Compared to importing oil (and gas) the north sea makes a lot of sense. If Ed Milli genuinely wants to “just stop oil” perhaps he should turn the “Just Stop Oil” protestors into a new British police force, reminiscent of the Sparrows of Game of Thrones. Hordes of peaceful protestors turned into thugs unleashed on motorists and home owners would certainly reduce the demand for oil and gas, and drive green ambitions, otherwise if we continue to allow people the freedom to consume oil and gas, then perhaps we should consider the impact of the source of said oil and gas?
The reality is UK produced gas is greener. Much greener. And Serica can be a large part of that story.
TAX.
A 78% headline tax is a scary number. Offputting one could say. Does that create hidden value? Probably. Where there’s muck there’s brass, and our government are certainly doing their best to muck up the north sea. That rate is from 1st November 2024 and the rate until then on 75% is still scary.
However it is interesting. Net income in 1H24 (to June 2024) was $82.5m compared with an operating profit post interest (EBT) of $188m. So a 56% tax rate, not 75%. Why? 35% of the 75% tax rate can be offset by losses. Given $1bn of accumulated losses, that offset applies for a good long while.
The 75%/78% is made up of three taxes and these apply for 5.5 years until 2030 we are told.
Business hates uncertainty and at least the budget promised a consistent approach to the North Sea for the life of the Parliament (to 2029). Retention of first year allowances was also a huge, er, relief.
There is incidentally a way in which the EPL can be removed. But it seems to me the chances of UK gas increasingly reliant on LNG falling below 57p a therm is low.
So let’s analyse Serica on the basis that 78% will apply and will apply beyond 2030.
Serica’s presentation makes analysis quite easy. A ~£150m free cash flow per year for three years. Current dividends of 23p a year (a mind boggling 17.8% yield) costs £86.5m. Leaving £63.5m a year for anything else. Plus a further ~£350m of “currently committed investments”. These being focused on the two main fields BKR and Triton.
Interesting the black dotted line is £1.15 which was the share price at 9th September. Today it is £1.29 so the 1H24 presentation clearly had some effect - and it was previously at £1.45-£1.50. Showing that 3 years of future free cash flow more than equals the market cap tends to have that effect!

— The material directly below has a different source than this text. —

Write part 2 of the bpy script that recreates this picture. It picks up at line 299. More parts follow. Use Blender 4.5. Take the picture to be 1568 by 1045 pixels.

Considering the balance sheet
There’s not really any concerns where Receivables + Cash + Inventory roughly equals Borrowings + Liabilities + Payables + Dividend.
The reserve based lending (RBL) is at SOFR + 3.9% which is about 9.1% and is a $525 facility so there is $300m headroom plus cash and FCF could stretch to an acquisition approaching up to $700m-$800m potentially. Equally paying down the RBL would remove interest costs of over $20m a year
The DEC test
I suppose the prism I must consider Serica is vs that of Diversified Energy (DEC). There are some parallels and some differences. DEC is what I consider incredibly cheap and good value. It is a 83% gas and 17% NGLs/Oil vs 60% gas/40% oil at SQZ.
Brent oil and British gas prices per therm are higher than DEC. But taxes are more onerous too. Debt is much smaller at SQZ and its dividend is higher.
So which will win out?
On a simple dividend + buy backs basis one can of course immediately point to SQZ being the better of the pair. If you further consider debt Serica wins too.
In fact Serica wins on most metrics.
There are three metrics I considered before to compare DEC with SQZ
The first was reserve life where DEC’s reserves exceed those of SQZ. Is that a permanent state of affairs? No, and SQZ have increased their reserves and the recent acquisitions have the potential to be transformative. The challenge now is for SQZ to turn those into PDP - proved and producing.
The second was political interference. Perhaps imagining “Sparrows” from a fantasy world earlier in this article is a little bit colourful but the point is a serious one. This share does get held back by the negative approach to our national resources. But given the low approval ratings of our PM I suspect my earlier predictions in my prior article of Labour ideology facing political reality is coming home to roost. I actually believe Starmer will be desperately seeking ways to actually achieve growth and “Bacon Chomp” Ed won’t be allowed to pursue his agenda in the North Sea.
Thirdly was where I considered strategy and I said DEC had a simple strategy of “hypermiling” and SQZ didn’t…. I now take that back. The emerging strategy is this. Shell are exiting the north sea. Dana are exiting the north sea. Everyone is exiting the north sea…… except Serica.
Could a strategy of hoovering up and developing north sea assets from bombed out juniors like Parkmead, despite the apparent reasons not to, actually be a genius move? Genius for a cash rich, and cash-generative politically savvy operator, who is able to withstand lean times, and who looks forward to a future when a future government in 5 years or maybe less is pro-North Sea?
Even under net zero we will need plastics, we will need lubricants, so we will still need the oil of the north sea. We will also need the north sea to store CO2, and this effort is underway.
Conclusion
Serica is mortal and can be harmed by bad luck, it was hit by bad luck four times in 2024. But despite that bad luck it shakes it off and keeps on keeping on, and fixes the issue.
Its priced at 1X its free cash for 3 years. That’s a bonkers valuation. SQZ is the first O&G holding which on a valuation basis made me pause and think I can’t out- “Top Trump” this compared to an O&G holding I have come to know very well - DEC.
Since DEC is a 2024 pick that I can’t repeat that pick so what’s the next best? Serica.
Regards
The Oak Bloke.
Disclaimers:
This is not advice
Micro cap and Nano cap holdings might have a higher risk and higher volatility than companies that are traditionally defined as "blue chip"
Very interesting, thanks for sharing! :-)
Btw., do you have an opinion on Harbour Energy post the Wintershall Dea acquisition? I think it's worth looking at. And I would love reading an article of yours explaining to me why I'm mistaken in thinking so; because I think I must be mistaken, as the name hasn't popped up in your blog yet (or so the blog search tells me).